Event Detail Information

Astrophysics Colloquium - John Tobin, NRAO, Charlottesville, VA: "Protostellar Envelope Structure and a Forming Protostellar Disk"

Speaker John Tobin
Date May 1, 2012
Time 4:00 pm  
Location 134 Astronomy
Sponsor Astronomy Department
Contact Charles Gammie
Event type Colloquia
Views 7773
The morphology and kinematics of infalling envelopes around protostars determine the structure of the forming protostellar disk and reflect back on the initial properties of their parent dark clouds. 8 micron shadow images from Spitzer show that the dense envelopes around Class 0 protostars are generally morphologically complex, often filamentary, and frequently non-axisymmetric. The observed envelope structure indicates a likely origin in turbulent cloud structure rather than a quasi-static formation and increase the likelihood of fragmentation during collapse, forming close binaries. The magnitude of the velocity gradients measured using N2H+/ammonia data indicates that the velocity structure, which has historically interpreted as rotation, may have significant contributions from large-scale infall.

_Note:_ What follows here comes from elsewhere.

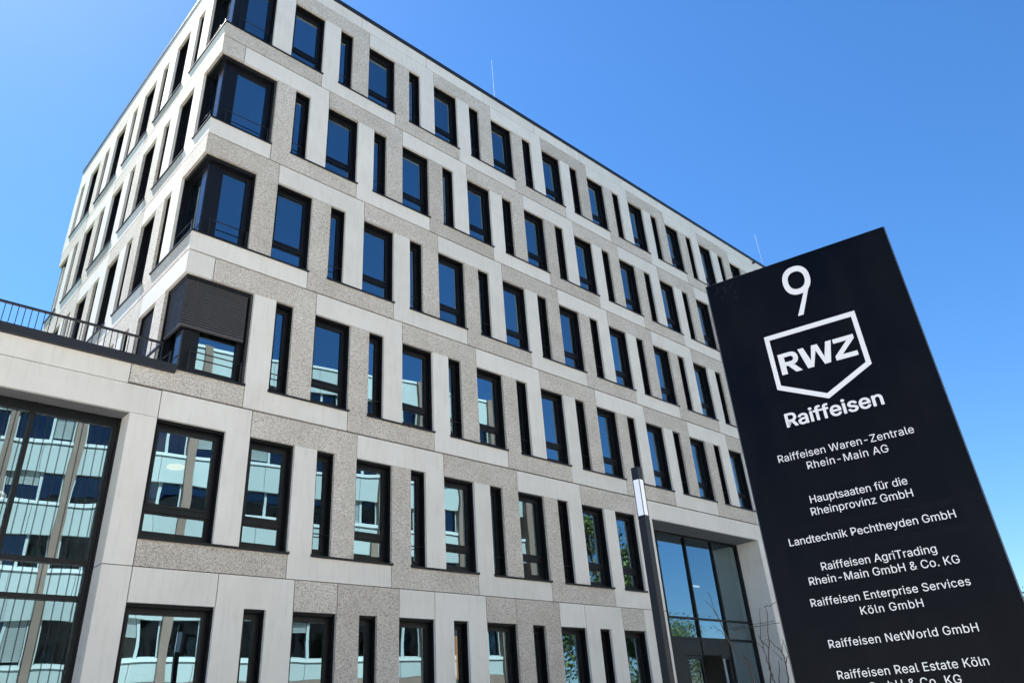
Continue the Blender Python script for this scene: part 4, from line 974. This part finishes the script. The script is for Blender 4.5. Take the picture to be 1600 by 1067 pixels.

Moreover, the position-velocity structure of the line emission is more consistent with an infalling filament rather than a sphere. Inside these complex envelopes, there is a proto-planetary disk forming, even during the earliest phase of the star formation process. Millimeter interferometer observations from CARMA and the SMA are able to resolve the structure of an edge-on forming proto-planetary disk around the Class 0 protostar L1527 in Taurus. The disk is found to have most properties comparable to more evolved disks, but extremely flared. These results indicate that disks may grow rapidly during the early stages of protostellar evolution and already have similar characteristics to their more evolved counterparts.